Polling Medians and Accuracy

Past elections do not suggest the polling median is “highly likely to be accurate”.

As part of their amended article on BBC election night coverage and bias, Prof Norris and Prof Dunleavy maintain:

Any political scientist could have told the BBC that the median result here was highly likely to be accurate on national vote share.

This article examines that claim.

Predictive Power?

Numerous market research companies attempt to estimate the opinion of the British public, and ask people how they intend to vote in upcoming elections.

We can look at the performance of final polls from British Polling Council companies, in the last four General Elections:

“Highly likely” to be accurate?

The median is the middle value in a sorted list. The arithmetic mean sums up all the values and divides by how many values there are. It is notable that the mean and median of vote intention estimates are similar for the Conservatives, Labour and the Liberal Democrats.

Whilst the polls were broadly accurate in the 2019 General Election, this was not the case in either 2010, 2015 or 2017.

General Election 2010

There was a modest underestimate of the Conservatives and Labour, coupled with a major overestimate of the Liberal Democrats.

In July 2015, Mellon and Prosser (Manchester & British Election Study team) suggest a possible explanation for this Liberal Democrat overestimate: the missing non-voters problem.

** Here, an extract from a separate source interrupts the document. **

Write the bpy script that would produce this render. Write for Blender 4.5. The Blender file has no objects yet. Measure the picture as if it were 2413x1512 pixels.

People who are less engaged in political matters are less likely to answer surveys. Their ‘slots’ in quota samples get filled by people with the same demographic characteristics (such as younger people), but who are more politically engaged and more likely to vote.

General Election 2015

This is considered to be the industry’s “annus horribilis” (horrible year). The Conservative and Labour vote intention estimates to be appear ‘neck and neck’. In reality, the Conservatives won by over six points in Great Britain.

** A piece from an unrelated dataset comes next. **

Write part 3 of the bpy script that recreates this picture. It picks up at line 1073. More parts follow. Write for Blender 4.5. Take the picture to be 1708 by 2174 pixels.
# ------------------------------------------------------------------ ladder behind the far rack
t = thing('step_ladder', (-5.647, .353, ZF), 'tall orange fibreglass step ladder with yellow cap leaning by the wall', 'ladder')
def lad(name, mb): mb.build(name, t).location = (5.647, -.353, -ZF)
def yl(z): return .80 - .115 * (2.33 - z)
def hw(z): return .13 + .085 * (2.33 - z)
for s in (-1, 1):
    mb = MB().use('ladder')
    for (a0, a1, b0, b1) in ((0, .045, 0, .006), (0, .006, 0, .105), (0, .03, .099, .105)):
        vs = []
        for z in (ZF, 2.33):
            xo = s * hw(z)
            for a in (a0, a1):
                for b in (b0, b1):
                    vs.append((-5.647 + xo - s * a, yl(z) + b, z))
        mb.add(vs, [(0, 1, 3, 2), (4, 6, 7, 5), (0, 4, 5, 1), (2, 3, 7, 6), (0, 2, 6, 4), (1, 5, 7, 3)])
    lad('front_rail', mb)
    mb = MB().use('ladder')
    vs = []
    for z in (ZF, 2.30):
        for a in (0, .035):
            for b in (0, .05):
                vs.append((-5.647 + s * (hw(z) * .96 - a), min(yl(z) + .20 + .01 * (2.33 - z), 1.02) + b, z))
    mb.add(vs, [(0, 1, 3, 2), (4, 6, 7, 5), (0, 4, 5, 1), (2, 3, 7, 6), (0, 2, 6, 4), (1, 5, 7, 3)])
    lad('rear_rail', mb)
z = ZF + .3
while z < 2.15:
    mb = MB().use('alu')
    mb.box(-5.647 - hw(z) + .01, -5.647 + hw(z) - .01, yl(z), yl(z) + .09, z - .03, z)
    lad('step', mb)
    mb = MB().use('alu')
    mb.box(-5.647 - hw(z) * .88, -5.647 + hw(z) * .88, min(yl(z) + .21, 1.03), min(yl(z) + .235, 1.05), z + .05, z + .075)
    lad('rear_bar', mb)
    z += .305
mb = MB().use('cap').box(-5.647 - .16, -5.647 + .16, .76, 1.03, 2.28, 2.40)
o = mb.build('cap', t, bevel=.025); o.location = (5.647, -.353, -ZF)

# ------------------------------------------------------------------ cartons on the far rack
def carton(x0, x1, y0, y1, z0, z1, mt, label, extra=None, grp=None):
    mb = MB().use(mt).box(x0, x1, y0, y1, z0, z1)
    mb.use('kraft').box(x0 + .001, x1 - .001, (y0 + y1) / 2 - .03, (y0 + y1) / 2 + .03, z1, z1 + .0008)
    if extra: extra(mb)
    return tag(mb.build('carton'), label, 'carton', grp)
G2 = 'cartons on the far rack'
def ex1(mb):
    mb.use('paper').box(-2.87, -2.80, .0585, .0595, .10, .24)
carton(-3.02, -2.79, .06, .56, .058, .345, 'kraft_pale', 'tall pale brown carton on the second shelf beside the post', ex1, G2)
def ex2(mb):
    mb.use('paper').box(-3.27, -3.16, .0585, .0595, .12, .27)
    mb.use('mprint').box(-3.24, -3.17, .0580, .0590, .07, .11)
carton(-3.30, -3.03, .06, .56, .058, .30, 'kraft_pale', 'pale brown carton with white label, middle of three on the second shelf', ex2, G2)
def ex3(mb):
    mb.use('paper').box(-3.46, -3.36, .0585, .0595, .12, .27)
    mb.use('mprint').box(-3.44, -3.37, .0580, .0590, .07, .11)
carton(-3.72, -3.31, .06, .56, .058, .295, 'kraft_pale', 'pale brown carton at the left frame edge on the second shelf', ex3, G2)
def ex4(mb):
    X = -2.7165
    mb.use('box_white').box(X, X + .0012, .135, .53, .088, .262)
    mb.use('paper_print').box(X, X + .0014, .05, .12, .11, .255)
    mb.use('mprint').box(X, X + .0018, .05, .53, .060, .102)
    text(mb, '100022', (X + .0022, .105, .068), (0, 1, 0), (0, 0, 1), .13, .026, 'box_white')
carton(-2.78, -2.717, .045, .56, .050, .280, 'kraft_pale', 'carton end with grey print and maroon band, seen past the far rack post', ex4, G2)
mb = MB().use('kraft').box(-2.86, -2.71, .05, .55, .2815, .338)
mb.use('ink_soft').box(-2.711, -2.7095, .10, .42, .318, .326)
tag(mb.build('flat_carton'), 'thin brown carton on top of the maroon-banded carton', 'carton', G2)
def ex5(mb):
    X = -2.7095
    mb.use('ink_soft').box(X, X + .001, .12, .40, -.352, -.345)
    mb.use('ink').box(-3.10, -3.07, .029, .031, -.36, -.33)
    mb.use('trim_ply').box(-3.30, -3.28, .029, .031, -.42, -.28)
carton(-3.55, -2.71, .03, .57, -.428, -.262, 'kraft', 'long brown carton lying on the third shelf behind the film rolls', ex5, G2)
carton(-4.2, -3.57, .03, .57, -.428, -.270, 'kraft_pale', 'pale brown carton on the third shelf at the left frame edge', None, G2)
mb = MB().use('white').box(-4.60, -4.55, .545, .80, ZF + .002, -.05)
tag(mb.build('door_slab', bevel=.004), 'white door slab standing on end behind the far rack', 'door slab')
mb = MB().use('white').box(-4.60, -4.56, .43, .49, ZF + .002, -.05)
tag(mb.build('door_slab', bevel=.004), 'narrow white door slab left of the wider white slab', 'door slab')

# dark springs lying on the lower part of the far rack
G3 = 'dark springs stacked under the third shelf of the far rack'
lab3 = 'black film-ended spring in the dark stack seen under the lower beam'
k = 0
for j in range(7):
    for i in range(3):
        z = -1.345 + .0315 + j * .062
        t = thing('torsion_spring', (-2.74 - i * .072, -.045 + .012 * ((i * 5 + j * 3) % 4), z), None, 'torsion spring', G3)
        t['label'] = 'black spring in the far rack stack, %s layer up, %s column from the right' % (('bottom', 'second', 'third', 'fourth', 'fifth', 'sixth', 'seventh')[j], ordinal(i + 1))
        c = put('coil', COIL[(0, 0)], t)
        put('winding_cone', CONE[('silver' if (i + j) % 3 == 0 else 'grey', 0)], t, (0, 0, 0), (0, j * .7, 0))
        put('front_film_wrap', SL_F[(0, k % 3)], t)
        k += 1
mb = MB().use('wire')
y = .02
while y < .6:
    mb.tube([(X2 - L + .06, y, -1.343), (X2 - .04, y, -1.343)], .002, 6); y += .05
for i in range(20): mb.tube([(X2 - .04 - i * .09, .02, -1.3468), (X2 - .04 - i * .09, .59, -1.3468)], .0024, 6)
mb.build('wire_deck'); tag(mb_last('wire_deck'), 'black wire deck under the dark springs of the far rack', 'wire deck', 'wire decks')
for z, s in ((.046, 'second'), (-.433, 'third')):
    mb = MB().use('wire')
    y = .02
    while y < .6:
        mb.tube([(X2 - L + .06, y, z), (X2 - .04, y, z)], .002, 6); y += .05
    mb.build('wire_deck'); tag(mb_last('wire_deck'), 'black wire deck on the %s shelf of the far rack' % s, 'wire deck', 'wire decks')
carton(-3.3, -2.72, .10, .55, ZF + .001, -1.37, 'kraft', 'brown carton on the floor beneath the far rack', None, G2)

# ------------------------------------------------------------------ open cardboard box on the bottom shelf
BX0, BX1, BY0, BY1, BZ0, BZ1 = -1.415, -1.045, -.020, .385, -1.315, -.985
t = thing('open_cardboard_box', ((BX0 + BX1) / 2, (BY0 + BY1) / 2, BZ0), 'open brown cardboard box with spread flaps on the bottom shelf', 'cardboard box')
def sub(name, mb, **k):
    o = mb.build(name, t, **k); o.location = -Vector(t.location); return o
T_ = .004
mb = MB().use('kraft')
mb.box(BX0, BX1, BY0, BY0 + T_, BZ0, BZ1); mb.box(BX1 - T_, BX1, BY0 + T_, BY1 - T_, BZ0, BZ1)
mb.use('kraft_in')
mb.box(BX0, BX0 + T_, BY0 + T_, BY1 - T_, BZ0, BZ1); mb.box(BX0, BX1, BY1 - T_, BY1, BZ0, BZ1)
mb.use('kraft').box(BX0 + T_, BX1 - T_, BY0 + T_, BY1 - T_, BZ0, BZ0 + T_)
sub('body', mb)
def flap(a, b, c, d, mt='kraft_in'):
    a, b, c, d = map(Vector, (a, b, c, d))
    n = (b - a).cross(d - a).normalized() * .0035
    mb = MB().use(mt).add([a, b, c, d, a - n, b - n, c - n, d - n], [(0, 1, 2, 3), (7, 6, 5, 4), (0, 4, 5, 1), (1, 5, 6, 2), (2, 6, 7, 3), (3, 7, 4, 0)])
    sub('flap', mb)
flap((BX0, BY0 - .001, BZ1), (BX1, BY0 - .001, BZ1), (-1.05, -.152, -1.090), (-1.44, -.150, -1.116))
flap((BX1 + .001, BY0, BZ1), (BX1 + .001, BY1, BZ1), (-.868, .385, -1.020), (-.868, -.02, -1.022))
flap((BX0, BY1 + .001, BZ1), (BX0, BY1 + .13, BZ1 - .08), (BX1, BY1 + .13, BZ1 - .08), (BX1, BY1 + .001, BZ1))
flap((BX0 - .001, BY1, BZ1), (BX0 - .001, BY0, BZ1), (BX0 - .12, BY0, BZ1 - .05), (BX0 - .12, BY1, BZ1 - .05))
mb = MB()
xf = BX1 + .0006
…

The two main parties appeared very close. (Image: NCRM)

An inquiry was called, led by Prof Patrick Sturgis (then NCRM; now LSE Methodology). The report finds that the cause is systemic:

Our conclusion is that the primary cause of the polling miss in 2015 was unrepresentative samples. The methods the pollsters used to collect samples of voters systematically over-represented Labour supporters and under-represented Conservative supporters. The statistical adjustment procedures applied to the raw data did not mitigate this basic problem to any notable degree. The other putative causes can have made, at most, only a small contribution to the total error.

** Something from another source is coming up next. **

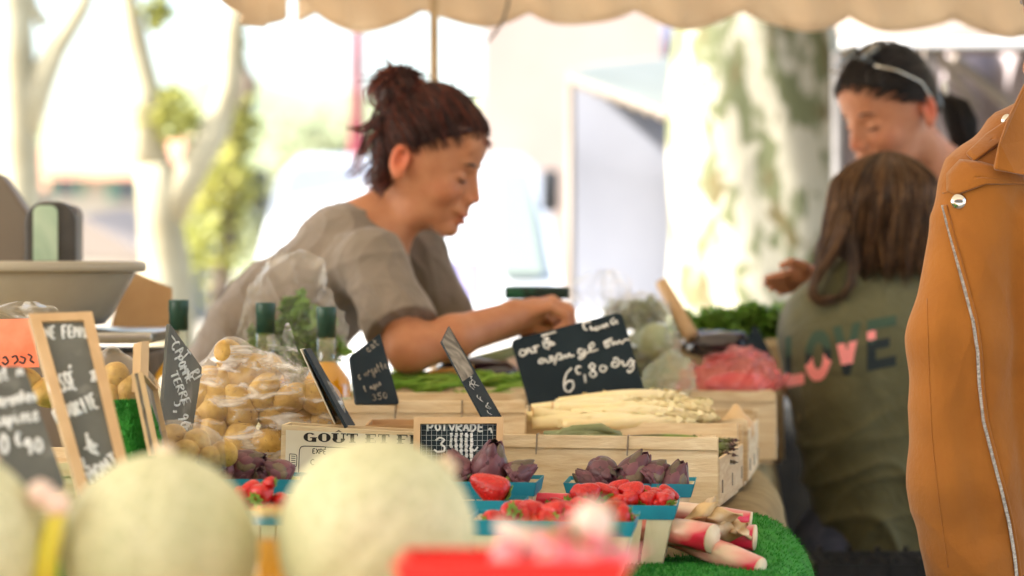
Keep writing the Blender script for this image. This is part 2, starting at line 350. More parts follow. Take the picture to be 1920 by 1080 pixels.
def surf(f, lo, hi, h, B=8):
    lo = np.array(lo, dtype=np.float32); hi = np.array(hi, dtype=np.float32)
    nb = np.ceil((hi - lo) / (h * B)).astype(int) + 1
    g = np.stack(np.meshgrid(*[np.arange(n) for n in nb], indexing='ij'), -1).reshape(-1, 3)
    cen = lo + (g + .5) * (h * B)
    d = np.concatenate([f(cen[i:i + 60000].astype(np.float32)) for i in range(0, len(cen), 60000)])
    vals = np.repeat(np.repeat(np.repeat(np.where(d < 0, -1., 1.).astype(np.float32).reshape(nb), B, 0), B, 1), B, 2)
    keep = np.abs(d) < h * B * 1.5
    o = np.stack(np.meshgrid(*[np.arange(B)] * 3, indexing='ij'), -1).reshape(-1, 3)
    gk = g[keep]
    for i in range(0, len(gk), 400):
        gi = gk[i:i + 400]; n = gi[:, None, :] * B + o[None]; n = n.reshape(-1, 3)
        vals[n[:, 0], n[:, 1], n[:, 2]] = f((lo + n * h).astype(np.float32))
    v = vals; s = v < 0
    cnt = sum(s[i:s.shape[0] - 1 + i, j:s.shape[1] - 1 + j, k:s.shape[2] - 1 + k].astype(np.uint8) for i in (0, 1) for j in (0, 1) for k in (0, 1))
    act = (cnt > 0) & (cnt < 8); ids = np.argwhere(act); idx = np.full(act.shape, -1, dtype=np.int64); idx[act] = np.arange(len(ids))
    pos = np.zeros((len(ids), 3)); w = np.zeros(len(ids)); cs = [np.array((i, j, k)) for i in (0, 1) for j in (0, 1) for k in (0, 1)]
    for a in cs:
        for b in cs:
            if (b - a).sum() == 1 and ((b - a) >= 0).all():
                A = ids + a; Bq = ids + b; va = v[A[:, 0], A[:, 1], A[:, 2]]; vb = v[Bq[:, 0], Bq[:, 1], Bq[:, 2]]
                m = (va < 0) != (vb < 0); t = np.where(m, va / np.where(m, va - vb, 1), 0)
                pos[m] += a + (b - a) * t[m][:, None]; w[m] += 1
    pos = (ids + pos / w[:, None]) * h + lo
    F = []
    for ax in range(3):
        sl0 = [slice(None)] * 3; sl1 = [slice(None)] * 3; sl0[ax] = slice(0, -1); sl1[ax] = slice(1, None)
        ch = np.argwhere(s[tuple(sl0)] != s[tuple(sl1)])
        u, w2 = [x for x in range(3) if x != ax]
        ok = (ch[:, u] > 0) & (ch[:, w2] > 0) & (ch[:, u] < act.shape[u]) & (ch[:, w2] < act.shape[w2]); ch = ch[ok]
        q = []
        for (du, dw) in ((-1, -1), (0, -1), (0, 0), (-1, 0)):
            c = ch.copy(); c[:, u] += du; c[:, w2] += dw; q.append(idx[c[:, 0], c[:, 1], c[:, 2]])
        q = np.stack(q, 1); ins = s[ch[:, 0], ch[:, 1], ch[:, 2]]
        if ax == 1: ins = ~ins
        q = np.where(ins[:, None], q, q[:, ::-1]); F.append(q[(q >= 0).all(1)])
    return pos, np.concatenate(F)
def npv(v): return np.array(tuple(v), dtype=np.float32)
def N3(px, py, D): return npv(P(px, py, D))
def fold(p, d, f, a, w=(0, 0, 0), wf=0, wa=0):
    ph = p @ npv(d) * f
    if wf: ph = ph + wa * np.sin(p @ npv(w) * wf)
    s = np.sin(ph); return a * (1 - np.abs(s)) ** 2

# ================================================================== SETTING
g = MB()
def gz(x, y): return 0.02 * math.sin(x * .7) * math.cos(y * .5)
g.grid(lambda u, v: (-60 + 120 * u, -20 + 140 * v, gz(-60 + 120 * u, -20 + 140 * v)), 60, 60)
struct(obj('ground', g, M['ground']))
g = MB(); g.grid(lambda u, v: (-900 + 1800 * u, -300 + 1700 * v, -.12), 8, 8); struct(obj('terrain', g, M['ground']))
g = MB()
def hz(x, y):
    h = 27 * math.exp(-((x + 20) / 110) ** 2) + 15 * math.exp(-((x - 110) / 60) ** 2) + 2.5 * math.sin(x * .11) + 1.2 * math.sin(x * .31 + 2)
    return max(0, h) * math.sin(math.pi * min(1, max(0, (y - 240) / 240)))
g.grid(lambda u, v: (-300 + 600 * u, 240 + 260 * v, hz(-300 + 600 * u, 240 + 260 * v) - .3 + rnd.uniform(-.5, .5)), 90, 24)
struct(obj('hills', g, M['hill']))

def leaves_mb(mb, n, c, r, size, shell=.3, seed=0, flat=.35):
    q = random.Random(seed)
    for _ in range(n):
        while True:
            d = Vector((q.gauss(0, 1), q.gauss(0, 1), q.gauss(0, 1)))
            if d.length > .1: break
        d.normalize(); k = (shell + (1 - shell) * q.random()) * (1 + .18 * math.sin(5 * d.x + 3 * d.z + seed) + .12 * math.sin(9 * d.y))
        p = Vector((c[0] + d.x * r[0] * k, c[1] + d.y * r[1] * k, c[2] + d.z * r[2] * k))
        a = Vector((q.gauss(0, 1), q.gauss(0, 1), q.gauss(0, .6))).normalized(); b = a.orthogonal().normalized(); b.rotate(Quaternion(a, q.uniform(0, 6.3)))
        s = size * q.uniform(.6, 1.3); nn = a.cross(b) * s * .15
        mb.add([p - a * s * .5, p + b * s * .3 - nn, p + a * s * .6, p - b * s * .3 - nn], [(0, 1, 2), (0, 2, 3)])
def tree(name, label, x, y, limbs, crown, m_b, m_l, group=None, lsize=.12):
    t = thing(name, label, 'tree', (x, y, 0), group)
    mb = MB()
    for pts, rr in limbs: mb.tube([Vector(p) for p in pts], rr, 14)
    obj('trunk', mb, m_b, t)
    mb = MB()
    for i, (c, r, n) in enumerate(crown): leaves_mb(mb, n, c, r, lsize, seed=i + int(x * 10))
    obj('crown', mb, m_l, t, smooth=False, fix=False); return t

# big plane tree, mottled bark
D = 8.0
def PT(px, py, D=8.0): return P(px, py, D)
cx0 = PT(1412, 300).x
tr = thing('plane_tree', 'thick mottled plane tree trunk with cream and olive bark behind the counter', 'tree', (cx0, 8.0, 0))
mb = MB()
def trunk(u, v):
    z = -0.1 + 4.6 * v; a = u * 2 * math.pi
    r = .262 + .10 * math.exp(-max(0, z) / .45) + .03 * max(0, 1.4 - z) * (.6 - math.cos(a)) + .012 * math.sin(3 * a + z * 2.1) + .02 * math.sin(2 * a - z * 3) + .006 * math.sin(7 * a + z * 6)
    lean = .018 * (z - 1.2)
    return (cx0 + lean + math.cos(a) * r, 8.0 + math.sin(a) * r, z)
mb.grid(trunk, 60, 90)
for a0, l, ph in ((0.5, 3.2, .9), (2.4, 3.0, 1.0), (4.2, 3.4, .8), (5.4, 2.6, 1.2)):
    pts = [Vector((cx0 + .05, 8, 4.2)) + Vector((math.cos(a0) * l * t * t, math.sin(a0) * l * t * t, 3.2 * t * ph)) for t in [i / 8 for i in range(9)]]
    mb.tube(pts, [.2 * (1 - .8 * i / 8) for i in range(9)], 12)
obj('trunk', mb, M['bark'], tr)
mb = MB()
for i in range(22):
    a0 = rnd.uniform(0, 6.28); rr = rnd.uniform(.6, 3.4); leaves_mb(mb, 190, (cx0 + math.cos(a0) * rr, 8 + math.sin(a0) * rr, rnd.uniform(6.2, 8.6)), (.9, .9, .6), .17, seed=i)
obj('crown', mb, M['leaf_tree'], tr, smooth=False, fix=False)

# background trees on the left (pale trunks)
def q(px, py, D): return tuple(P(px, py, D))
D = 14
def base(px, D): v = P(px, 500, D); return (v.x, D, -.05)
tree('plane_tree', 'pale straight trunk at the far left edge with a forking branch', P(45, 0, D).x, D,
     [([base(50, D), q(45, 600, D), q(42, 400, D), q(36, 200, D), q(28, 0, D), q(20, -300, D)], [.19, .13, .115, .11, .10, .08]),
      ([q(40, 260, D), q(75, 160, D), q(105, 90, D), q(150, 20, D), q(210, -120, D)], [.10, .085, .07, .06, .04]),
      ([q(85, 50, D), q(62, 10, D), q(50, -60, D)], [.04, .035, .03])],
     [(q(20, -900, D), (1.6, 1.6, .8), 900), (q(240, -700, D), (1.2, 1.2, .7), 500)], M['bark_far'], M['leaf_tree'])
D = 11.5
tree('plane_tree', 'pale forked trunk whose two limbs spread in front of the hill', P(310, 0, D).x, D,
     [([base(322, D), q(318, 620, D), q(312, 500, D), q(300, 400, D), q(290, 310, D)], [.19, .13, .12, .10, .09]),
      ([q(292, 320, D), q(270, 230, D), q(278, 170, D), q(262, 110, D), q(240, 0, D), q(230, -250, D)], [.085, .065, .06, .06, .05, .04]),
      ([q(305, 420, D), q(352, 330, D), q(400, 250, D), q(430, 160, D), q(438, 60, D), q(470, -220, D)], [.09, .08, .07, .06, .05, .03])],
     [(q(220, -800, D), (1.3, 1.3, .7), 700), (q(520, -760, D), (1.4, 1.2, .8), 700), (q(296, 22, D), (.07, .1, .10), 60),
      (q(318, 215, D), (.17, .2, .16), 130)], M['bark_far'], M['leaf_tree'], lsize=.09)
D = 12.5
tree('young_tree', 'slim tree with yellow green leaves between the forked trunk and the van', P(446, 0, D).x, D,
     [([base(400, D), q(412, 560, D), q(430, 420, D), q(440, 300, D), q(452, 180, D), q(448, 60, D)], [.06, .05, .045, .045, .04, .03]),
      ([q(450, 230, D), q(468, 160, D), q(440, 90, D)], [.05, .045, .02])],
     [(q(448, 235, D), (.12, .15, .2), 200), (q(425, 330, D), (.2, .2, .26), 240), (q(395, 450, D), (.22, .25, .3), 260), (q(444, 80, D), (.05, .1, .14), 60)],
     mat('dark_bark', (.16, .12, .09), (.1, .08, .06), 6, .9), M['leaf_tree'], lsize=.08)
for i, (px, D, w, h, dp, lab) in enumerate([(560, 60, 3.2, 3.0, 2.5, 'bushy green tree on the slope seen above the left of the van'), (205, 75, 4.5, 3.4, 3, 'rounded far tree between the straight trunk and the forked trunk'),
                                      (640, 52, 2.2, 3.9, 2, 'taller far tree just left of the red post')]):
    v = P(px, 490, D)
    tree('tree', lab, v.x, D, [([(v.x, D, -.1), (v.x, D, h * .6)], [.25, .15])], [((v.x, D, h * .75), (w, dp, h * .42), 900), ((v.x + w * .4, D, h * .5), (w * .6, dp, h * .35), 400)], M['bark_far'], M['leaf_far'], lsize=.4, group=None)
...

The suggestion that ‘shy Tories’ told market research companies one thing but did another in the secrecy of the polling booth is broadly rejected.

The British Election Study and the British Social Attitudes surveys were able to find Conservative voters. (Image: NCRM)

Turnout models are highlighted as a potential weakness in future elections.

General Election 2017

Turnout models become a major issue in the election. Two companies begin ‘ascribing’ turnout probabilities based on demographic factors — ignoring the self-reported likelihood of voting.

Whilst the Conservative vote share was estimated with broad accuracy, Labour were underestimated by five points.

Error is not seen across the industry: Survation and Kantar Public demonstrate moderate accuracy.

Error does not have a universal cause: turnout models appear to have induced severe issues in some companies, but ad hoc adjustments reduced the accuracy of other companies. An adjustment meant YouGov’s traditional polling and MRP national estimates diverged — the latter being more accurate.

A link to the past

Was the median vote intention estimate “highly likely to be accurate” in the past? No.

As part of the 2015 polling miss inquiry, the final report showed the historic record of net errors on the Conservative lead, with the mean average shown:

The 1992 election was also followed by a polling inquiry. (Image: NCRM)

Between 1945 and 2017, the difference between Conservative and Labour vote shares was correctly estimated within four points by the mean polling average in 10 out of 20 elections.

Whilst polling gives good sketches of public opinion, errors do occur.

A political scientist would be recommended to urge caution in their interpretation. Based on historical record, it is false to say British opinion polls are “highly likely to be accurate” ahead of a General Election. Accuracy of vote intention surveys can only be judged after the votes have been counted.

Median and mean vote intention estimates are calculated from the British Polling Council lists of final polls in 2010, 2015, 2017 and 2019. General Election results for 2010–2017 and 2019 are drawn from the House of Commons Library. The Google Sheet web page is available to view.